Last Updated on Thursday, 24 July 2025, 16:47 by Writer
By GHK Lall
American plenipotentiaries are usually sharper than a wheelbarrow. Even the political appointees are capable of flashes of brilliance. Excellency Sarah Ann Lynch was a sustained burst of thunder, sharper than a shooting star. Did she shake some Guyanese up, or what? For those concerned about mixed metaphors, it is better to look at how she mixed it up with the best that Guyana had to offer, and walked away the winner, in the last elections. She certainly mixed-up matters, and not for the better, as developments have since confirmed. When pushed to the limit by Guyana’s generals, Excellency Lynch radioed for the US Marines. Recall US Secretary of State, Mike Pompeo, swaggering in here like some Roman Pontifex Maximus of yore.
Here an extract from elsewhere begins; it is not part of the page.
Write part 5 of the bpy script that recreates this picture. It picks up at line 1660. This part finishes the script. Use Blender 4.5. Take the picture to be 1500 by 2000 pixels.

It is why I like being an American; better to be on the side of angels, the ones with thunderbolts in their fists. Since the departure of Excellency Lynch, things coming out of Duke Street have become so serene as to be monastic. Until yesterday, when the Americans decided to shake up things again in Guyana.
Enter Ambassador, Nicole D. Theriot, a firm believer and practitioner of that fine Uncle Sam tradition. No, it is not Thanksgiving. It is that one must speak softly and walk with a big stick. Bigger is better. I have heard about too big to fail. But this is taking matters into another province: too big to mess around with, don’t even think of playing games. Articulating an American outlook, Excellency Theriot laid it on the line: Mr. Mohamed is a problem. Not the current occupant of State House, but the new one rocking boats and causing one wave after another in the local elections river. What was already muddy, just got muddier. Mohamed in parliament could represent a touch of problem. There was some cover story about committees, which upon hearing, I look my leave. No disrespect meant. It is just that I have heard such before in different languages and fancier wordings. I like my bread with icing on it.
My problem with what the Ambassador said is the seemingly short shrift given to the will of the Guyanese people, with just that delicate arc of her hand and with eyebrows arched at just the perfect angle. It is something held sacred throughout the annals of America, that same will of the people. I am pained to learn that the will of the Guyanese people counts for less than that of the American people. I have another problem which, me being me, have no option, but to lay at the feet of the US ambassador. There was that memo. Everyone should remember it, since it is that young. In the language of the common man, I speak the language of America’s number one, Mr. Donald John Trump. Do not get involved in foreign elections. What happened? Where did things fall through the cracks? And, whose head has to roll?
I am wondering if Secretary Rubio fell asleep at the wheel after a long evening at the ball games. It is summer and the boys of summer have been putting on a show. Or, there could be something else in motion. President Trump did order US Foreign Service personnel to stay out, clam up, and stand away from involvement in foreign elections. In the eyes of Mr. Trump, and others in the MAGA crowd, Guyana may not be seen as a foreign country to the US. Translation: it belongs, it is inside, it is one of the satellite states of the United States. Or, due to the clout (and anxieties) of Exxon, Guyana was given an exemption in Mr. Trump’s foreign election equation. Either way, it is a rather neat setup. It means that Ambassador Theriot was doing her job in the way that she has been groomed. That is, full speed ahead, and damn the torpedoes.
But what if my scenarios fall before President Trump’s unambiguous, no exceptions, directive: don’t show one American face or sound an American voice in the quadrennial election muddles of countries that refuse to get their act together? Independence in May, 1966, gave Guyana the freedom to stand on its own two feet and be about self-determination at its best. Repeated opportunities have been had to prove all the naysaying colonists and skeptical imperialists dead wrong. I regret having to say that the foreigners were dead right. Guyana has turned out to have two flat feet, and to compound matters, there was and still is the greatest difficulty in determining its left foot from its right foot. Every blasted election, the first word out of Guyanese leaders’ mouths is, the foreign brigade is at Andrews. Ambassador Theriot is in charge of that war party. Now I read how America’s extremely worried about Mohamed. Me, too.